Kili Weather



Kilimanjaro Factfile

At 19,340 feet, Kilimanjaro is the highest mountain in Africa and the only one of the seven summits (highest mountain on each continent) that is accessible without mountaineering equipment and experience.

It's the highest freestanding mountain in the world and one of the largest volcanoes, dormant rather than extinct.

On the summit, the lungs can only absorb half the amount of oxygen compared to sea-level.

The summit at Uhuru Peak is more than 1,600 feet higher than Everest base camp.

Estimates vary, but around 20,000 people attempt to climb Kilimanjaro each year. Almost half fail to reach the summit.

Tuesday 15 May 2007

Committed

Yes, I've finally taken the plunge and booked my Kilimanjaro climb with The Marangu Hotel , a very old established climbing operator that has been guiding trekkers to the roof of Africa since 1932. The most important consideration for me is the ethical treatment of the porters involved in the climb. I want to climb this mountain, but I also want to be sure the people who are going to be carrying my food and equipment will be properly equipped and clothed. There are many horror stories of ill clad and over-burdened porters dying of hypothermia while sleeping without adequate shelter and food, not all of them employed by cheapskate operators. Some well-known outfits recommended by the most popular travel guides have been involved in distressing incidents in recent years. The situation is improving, mainly due to two organisations; the International Porter Protection Group, and the Kilimanjaro Porters Assistance Project are worthwhile causes attempting to improve conditions for people employed on the mountain. The Marangu Hotel is a partner of the latter and sends its properly paid porters out with all necessary gear and clothing for the extremes of climate they'll encounter.

The hotel is also attractive to me because it's old-fashioned and familiar from my youthful days in East Africa – I spent many happy weekends and holidays in very similar surroundings.
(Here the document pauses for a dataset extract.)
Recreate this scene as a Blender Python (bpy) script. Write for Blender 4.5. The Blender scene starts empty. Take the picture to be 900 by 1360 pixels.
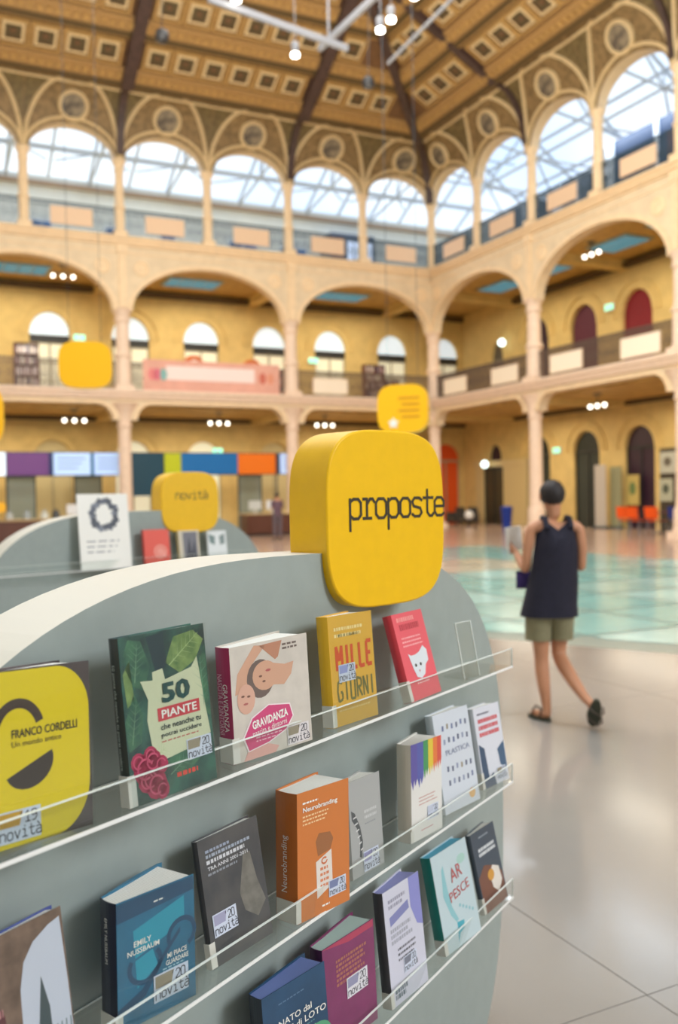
import bpy, bmesh, math, random
from mathutils import Vector, Matrix
random.seed(7)
PI = math.pi
sc = bpy.context.scene
COL = sc.collection

# ------------------------------------------------------------------ camera
cam_d = bpy.data.cameras.new('camera')
cam = bpy.data.objects.new('camera', cam_d)
COL.objects.link(cam)
cam_d.sensor_fit = 'VERTICAL'
cam_d.sensor_height = 36.0
cam_d.sensor_width = 24.0
cam_d.lens = 1190.0 / 1360.0 * 36.0
cam_d.clip_start = 0.05
cam_d.clip_end = 300
_p, _r = -0.0177, -0.0185
_f = Vector((0, math.cos(_p), math.sin(_p)))
_x = Vector((1, 0, 0))
_u = _x.cross(_f)
_x2 = math.cos(_r) * _x + math.sin(_r) * _u
_u2 = -math.sin(_r) * _x + math.cos(_r) * _u
cam.matrix_world = Matrix(((_x2.x, _u2.x, -_f.x, 0), (_x2.y, _u2.y, -_f.y, 0), (_x2.z, _u2.z, -_f.z, 1.52), (0, 0, 0, 1)))
cam_d.dof.use_dof = True
cam_d.dof.focus_distance = 1.5
cam_d.dof.aperture_fstop = 3.3
sc.camera = cam

# ------------------------------------------------------------------ world, exposure
sc.view_settings.view_transform = 'Standard'
sc.view_settings.look = 'None'
sc.view_settings.gamma = 1.0
sc.view_settings.use_curve_mapping = False
sc.view_settings.exposure = 0.0
W = bpy.data.worlds.new('sky')
sc.world = W
W.use_nodes = True
nt = W.node_tree
bg = nt.nodes['Background']
tc = nt.nodes.new('ShaderNodeTexCoord')
nz = nt.nodes.new('ShaderNodeTexNoise')
nz.inputs['Scale'].default_value = 3.0
cr = nt.nodes.new('ShaderNodeValToRGB')
cr.color_ramp.elements[0].position = 0.35
cr.color_ramp.elements[0].color = (0.62, 0.78, 1.0, 1)
cr.color_ramp.elements[1].position = 0.6
cr.color_ramp.elements[1].color = (0.95, 0.98, 1.0, 1)
nt.links.new(tc.outputs['Generated'], nz.inputs['Vector'])
nt.links.new(nz.outputs['Fac'], cr.inputs['Fac'])
nt.links.new(cr.outputs['Color'], bg.inputs['Color'])
bg.inputs['Strength'].default_value = 1.45

# ------------------------------------------------------------------ frames of the building
TH = 0.449
CX, CY = 4.42, 40.8
eA = Vector((-math.cos(TH), -math.sin(TH), 0))
eB = Vector((math.sin(TH), -math.cos(TH), 0))
def frame(X, Y, O):
    Z = Vector((0, 0, 1))
    return Matrix(((X.x, Y.x, Z.x, O.x), (X.y, Y.y, Z.y, O.y), (X.z, Y.z, Z.z, O.z), (0, 0, 0, 1)))
C0 = Vector((CX, CY, 0))
FA = frame(-eA, -eB, C0)      # back wall: x = -a (0 at the corner, negative to the left), y outward
FB = frame(eB, -eA, C0)       # right wall: x = b (0 at the corner, growing to the viewer), y outward
def court(a, b, z=0.0):
    return C0 + eA * a + eB * b + Vector((0, 0, z))

# ------------------------------------------------------------------ area lamps: gallery lamps and added fill
def area(name, loc, sx, sy, power, col, rot=(0, 0, 0)):
    l = bpy.data.lights.new(name, 'AREA')
    l.shape = 'RECTANGLE'
    l.size, l.size_y = sx, sy
    l.energy = power
    l.color = col
    o = bpy.data.objects.new(name, l)
    COL.objects.link(o)
    o.location = loc
    o.rotation_euler = rot
    return o
WARM = (1.0, 0.88, 0.68)
NEUT = (1.0, 0.93, 0.84)
COOL = (0.86, 0.93, 1.0)
area('court_fill', court(21, 30, 16.5), 12, 12, 1900, (0.84, 0.93, 1.0), (0, 0, -TH))  # court lamps are added overhead, standing in for a skylight
area('court_fill', court(12, 15, 16.4), 9, 9, 1300, (1.0, 0.97, 0.93), (0, 0, -TH))
area('court_fill', court(24, 12, 16.4), 6, 6, 450, (1.0, 0.97, 0.93), (0, 0, -TH))
area('stand_fill', (10.5, -3.0, 7.5), 5, 4, 1300, (0.90, 0.95, 1.0), (math.radians(58), 0, math.radians(72)))  # unseen lamp added to brighten the front of the stand
# unseen area lamps high over the court, aimed at the far walls
area('wall_fill', court(16, 26, 12.5), 8, 3, 1700, (1.0, 0.94, 0.86), (math.radians(78), 0, math.radians(25.7)))
area('wall_fill', court(20, 22, 12.5), 8, 3, 1500, (1.0, 0.94, 0.86), (math.radians(78), 0, math.radians(-64)))
# unseen area lamps aimed up at the painted ceiling
area('ceiling_fill', court(9, 12, 11.0), 7, 7, 300, (1.0, 0.88, 0.70), (PI, 0, -TH))
area('ceiling_fill', court(18, 8, 11.0), 6, 6, 190, (1.0, 0.88, 0.70), (PI, 0, -TH))
for _k in range(4):           # gallery lamps, both storeys, both walls
    a_ = 3.5 + 7.02 * _k
    area('gallery_light', court(a_, -2.3, 4.75), 4.5, 1.2, 120, WARM, (0, 0, TH))
    area('gallery_light', court(a_, -2.3, 10.3), 4.5, 1.2, 150, WARM, (0, 0, TH))
for _k in range(3):
    b_ = 3.6 + 7.24 * _k
    area('gallery_light', court(-2.3, b_, 4.75), 1.2, 4.5, 130, WARM, (0, 0, TH))
    area('gallery_light', court(-2.3, b_, 10.3), 1.2, 4.5, 130, WARM, (0, 0, TH))

for _k in range(3):           # lamps added to brighten the top loggia
    area('loggia_fill', court(4 + 7 * _k, -3.0, 15.2), 6, .6, 170, COOL, (0, 0, TH))
    area('loggia_fill', court(-3.0, 3 + 7 * _k, 15.2), .6, 6, 120, COOL, (0, 0, TH))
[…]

It may lack the luxuries of the big modern hotels in Arusha, but it's a family run business with a good reputation as a base for climbing Kilimanjaro. Yes, I'm going back to my childhood for this trip. I've booked in for two nights before and two nights after the six-day climb up the Rongai route, which will begin on 16th September. A day spent lazing by the pool and exploring the village area before starting the climb should get rid of any lingering travel fatigue, and has the added advantage of some mild altitude acclimatisation (apparently the key to a successful summit attempt), as Marangu is situated at nearly 6000 feet on the lower slopes of the mountain.

Many climbing operators pay off their porters and guides on the morning of the final day's trekking, then bus the trekkers back in the afternoon to a nearby hotel for a quick wash and brush up before transferring them straight to the airport for their return flight home. I much prefer the idea of the Marangu Hotel's way of ending the climb – everyone returns to the hotel for an informal party, where the trekkers can thank the staff in the traditional way by buying them drinks and giving tips and gifts to those who've been particularly helpful. There's apparently a singsong involved as well – it all sounds a lot of fun and a good way to end a hard few days of trekking. Another day of lounging by the pool or playing croquet should help to dispel some aches and pains before the enforced discomfort of a long flight home, although I'm working on the idea of adding a day or two's safari onto the end of my trip. It seems a waste to travel so far and not take advantage of all the locality has to offer.

Now the big decision has been made, I have to start researching flights, either to Nairobi or Kilimanjaro airport. I think it will probably be a straight choice between convenience and cost.